Com efeito, a extinção de 24 funções de gerências técnicas exclusivas de servidores concursados, sendo substituídas por 29 cargos de livre provimento. Tarcísio está promovendo o aparelhamento da máquina estatal pelos setores que deveriam ser regulados, facilitando a captura da estrutura do Estado por grupos privados. Neste sentido, a reforma das agências reguladoras guarda íntima relação com o processo de privatização da Sabesp, uma vez que ameaça a independência e tecnicidade desejadas, uma vez que a ARSESP será a responsável pela manutenção do equilíbrio econômico financeiro do contrato e a SP Águas gerencia as outorgas de captação da Sabesp, consumidora de 45 porcento de toda água disponível no Estado.

Por todos esses elementos, percebe-se nitidamente porque o governo estadual empregou os seus melhores esforços para viabilizar, a toque de caixa e sem a efetiva participação social, a privatização altamente lucrativa para grandes corporações, bancos e instituições financeiras.
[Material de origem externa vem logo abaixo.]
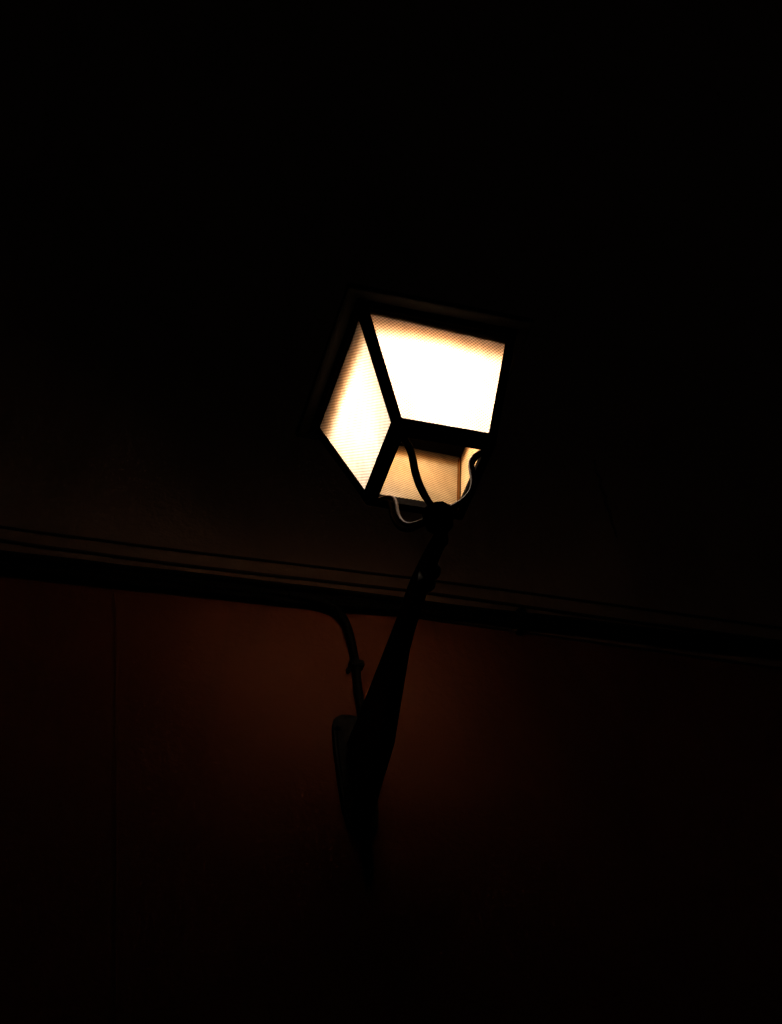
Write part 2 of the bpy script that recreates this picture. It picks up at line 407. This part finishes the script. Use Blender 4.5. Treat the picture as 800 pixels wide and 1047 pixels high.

É bem possível que, em 2029, a empresa peça reequilíbrio econômico-financeiro e exija elevação das tarifas para atingir as metas de universalização até 2033.

Até lá, Tarcísio já espera ser presidente da República. Em troca do financiamento da campanha presidencial do governador, o contribuinte paulista ganha alguns anos de tarifa mais baixa e um futuro incerto a partir de 2029.